Der Präsident zeigte sich im Gegenzug großzügig, was die Haltung der Osteuropäer im Streit um die Flüchtlingsverteilung angeht, und versprach etwa Bulgarien Unterstützung beim Schutz der Grenzen. „Wir wollen die Mauer durchbrechen, die die neuen von den alten EU-Mitgliedern trennt“, betont er. Neue Töne, nachdem Macron die Osteuropäer anfangs mit der Belehrung verärgert hatte, Europa sei „kein Supermarkt“. Jetzt schmiedet der Franzose neue Bündnisse.
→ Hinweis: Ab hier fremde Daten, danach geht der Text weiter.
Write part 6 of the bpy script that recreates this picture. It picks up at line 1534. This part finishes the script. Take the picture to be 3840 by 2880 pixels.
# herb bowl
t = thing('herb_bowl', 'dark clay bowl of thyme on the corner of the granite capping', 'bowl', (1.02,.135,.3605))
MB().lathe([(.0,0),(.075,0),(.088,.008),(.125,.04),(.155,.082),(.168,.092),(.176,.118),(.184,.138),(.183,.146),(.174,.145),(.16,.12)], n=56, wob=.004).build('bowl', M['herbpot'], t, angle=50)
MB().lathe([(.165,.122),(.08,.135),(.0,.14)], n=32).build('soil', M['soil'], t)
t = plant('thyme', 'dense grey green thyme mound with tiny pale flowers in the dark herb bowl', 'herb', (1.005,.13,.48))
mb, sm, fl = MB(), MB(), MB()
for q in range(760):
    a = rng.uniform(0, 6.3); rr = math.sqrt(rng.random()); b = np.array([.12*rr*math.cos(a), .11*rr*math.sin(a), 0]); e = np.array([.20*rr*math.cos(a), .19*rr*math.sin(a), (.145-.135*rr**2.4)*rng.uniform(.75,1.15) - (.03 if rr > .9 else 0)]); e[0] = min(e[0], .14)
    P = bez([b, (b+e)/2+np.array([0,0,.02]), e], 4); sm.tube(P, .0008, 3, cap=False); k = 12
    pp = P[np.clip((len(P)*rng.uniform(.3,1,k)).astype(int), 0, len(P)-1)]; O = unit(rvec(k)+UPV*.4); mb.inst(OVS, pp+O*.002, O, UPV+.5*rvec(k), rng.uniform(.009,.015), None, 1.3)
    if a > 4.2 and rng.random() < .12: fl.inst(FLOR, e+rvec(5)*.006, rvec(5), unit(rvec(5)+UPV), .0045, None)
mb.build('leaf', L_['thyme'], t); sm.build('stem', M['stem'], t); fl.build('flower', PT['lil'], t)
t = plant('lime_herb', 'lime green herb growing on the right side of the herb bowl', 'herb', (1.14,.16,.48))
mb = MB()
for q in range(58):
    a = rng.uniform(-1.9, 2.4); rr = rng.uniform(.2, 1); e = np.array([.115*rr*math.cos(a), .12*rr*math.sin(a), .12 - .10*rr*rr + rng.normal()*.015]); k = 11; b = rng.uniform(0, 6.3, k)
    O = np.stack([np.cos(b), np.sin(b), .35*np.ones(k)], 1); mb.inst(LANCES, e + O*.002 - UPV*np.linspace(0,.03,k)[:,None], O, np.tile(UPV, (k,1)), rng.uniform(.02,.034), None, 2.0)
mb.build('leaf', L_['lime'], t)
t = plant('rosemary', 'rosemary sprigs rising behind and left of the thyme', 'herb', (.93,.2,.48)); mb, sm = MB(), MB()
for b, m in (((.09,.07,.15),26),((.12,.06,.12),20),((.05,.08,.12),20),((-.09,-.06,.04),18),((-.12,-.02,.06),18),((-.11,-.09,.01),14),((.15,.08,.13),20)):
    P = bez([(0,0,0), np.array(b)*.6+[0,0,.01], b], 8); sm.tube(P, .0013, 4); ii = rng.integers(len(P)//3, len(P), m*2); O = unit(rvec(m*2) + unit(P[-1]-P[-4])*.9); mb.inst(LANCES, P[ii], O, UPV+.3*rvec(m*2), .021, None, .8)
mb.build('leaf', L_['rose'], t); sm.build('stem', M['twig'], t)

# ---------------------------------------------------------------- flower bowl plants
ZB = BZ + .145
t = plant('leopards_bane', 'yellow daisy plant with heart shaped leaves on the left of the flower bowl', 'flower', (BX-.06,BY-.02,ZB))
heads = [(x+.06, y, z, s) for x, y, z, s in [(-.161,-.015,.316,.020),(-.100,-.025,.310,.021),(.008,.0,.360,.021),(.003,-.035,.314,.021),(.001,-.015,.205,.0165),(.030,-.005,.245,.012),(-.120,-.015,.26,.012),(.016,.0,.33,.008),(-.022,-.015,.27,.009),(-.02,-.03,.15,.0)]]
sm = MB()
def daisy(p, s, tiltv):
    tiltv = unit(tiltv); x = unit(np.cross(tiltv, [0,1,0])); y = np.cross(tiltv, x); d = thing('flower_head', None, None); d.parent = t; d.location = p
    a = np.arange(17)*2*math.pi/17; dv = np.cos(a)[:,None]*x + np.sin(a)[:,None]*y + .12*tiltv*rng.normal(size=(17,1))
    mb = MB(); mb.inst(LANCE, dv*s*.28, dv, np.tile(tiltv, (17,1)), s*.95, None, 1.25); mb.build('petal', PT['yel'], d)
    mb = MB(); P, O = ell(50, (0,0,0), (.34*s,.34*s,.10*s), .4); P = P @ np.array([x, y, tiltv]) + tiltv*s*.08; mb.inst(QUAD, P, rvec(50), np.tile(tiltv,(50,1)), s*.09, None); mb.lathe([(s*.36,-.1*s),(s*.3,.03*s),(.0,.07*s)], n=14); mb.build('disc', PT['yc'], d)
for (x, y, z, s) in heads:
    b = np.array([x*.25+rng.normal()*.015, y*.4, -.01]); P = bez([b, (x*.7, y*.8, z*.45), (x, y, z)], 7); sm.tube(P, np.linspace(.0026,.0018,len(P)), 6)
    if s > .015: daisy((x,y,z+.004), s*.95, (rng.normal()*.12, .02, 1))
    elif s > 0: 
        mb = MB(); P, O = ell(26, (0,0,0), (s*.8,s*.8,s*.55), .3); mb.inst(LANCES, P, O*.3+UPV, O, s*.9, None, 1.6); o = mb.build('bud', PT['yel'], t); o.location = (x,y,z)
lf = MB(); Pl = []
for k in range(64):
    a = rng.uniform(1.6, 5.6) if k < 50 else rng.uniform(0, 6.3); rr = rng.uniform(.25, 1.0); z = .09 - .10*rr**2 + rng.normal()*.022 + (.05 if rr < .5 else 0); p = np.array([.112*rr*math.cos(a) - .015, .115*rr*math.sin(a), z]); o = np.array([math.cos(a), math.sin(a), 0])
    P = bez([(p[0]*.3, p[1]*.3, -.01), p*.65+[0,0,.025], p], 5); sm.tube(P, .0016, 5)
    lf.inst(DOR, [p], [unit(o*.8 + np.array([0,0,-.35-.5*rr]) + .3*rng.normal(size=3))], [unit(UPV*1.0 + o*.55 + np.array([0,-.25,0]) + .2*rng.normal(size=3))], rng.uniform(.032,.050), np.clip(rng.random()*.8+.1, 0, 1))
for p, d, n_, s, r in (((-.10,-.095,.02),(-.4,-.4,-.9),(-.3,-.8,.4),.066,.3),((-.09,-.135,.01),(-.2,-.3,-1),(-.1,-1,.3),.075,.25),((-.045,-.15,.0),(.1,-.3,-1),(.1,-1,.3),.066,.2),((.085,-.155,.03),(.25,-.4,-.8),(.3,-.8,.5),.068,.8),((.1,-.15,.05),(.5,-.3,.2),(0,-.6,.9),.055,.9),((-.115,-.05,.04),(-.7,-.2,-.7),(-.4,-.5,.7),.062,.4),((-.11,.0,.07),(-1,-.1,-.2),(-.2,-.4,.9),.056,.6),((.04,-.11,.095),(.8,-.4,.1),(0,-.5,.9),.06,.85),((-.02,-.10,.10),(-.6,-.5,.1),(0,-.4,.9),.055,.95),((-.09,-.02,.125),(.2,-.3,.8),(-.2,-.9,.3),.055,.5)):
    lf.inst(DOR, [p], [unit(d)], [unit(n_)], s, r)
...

EU-Kommission begrüßt die Vermittlungsbemühungen Macrons

Polen und Ungarn gehören nicht dazu: Beide Länder ließ Macron bei seiner Werbetour aus, obwohl aus Polen besonders viele Entsendearbeiter kommen. Frankreich versucht, die beiden Hardliner in Osteuropa zu isolieren.

Die EU-Kommission begrüßt die Vermittlungsbemühungen Macrons. „Wir hoffen auf einen Erfolg“, erklärt ein Sprecher. Bis Herbst soll eine Lösung für die neue Entsenderichtlinie gefunden sein. Wie weit sich Macron wirklich durchsetzen kann, ist dabei noch offen. Der Präsident glaubt aber, dass trotz des Widerstands mindestens aus Polen und Ungarn im Rat die notwendige qualifizierte Mehrheit für die neuen Regeln zustande kommt. Den Erfolg hätte Macron dringend nötig. Im Herbst beginnt die heiße Phase seiner umstrittenen Arbeitsmarktreformen, die Gewerkschaften haben bereits massive Proteste angekündigt.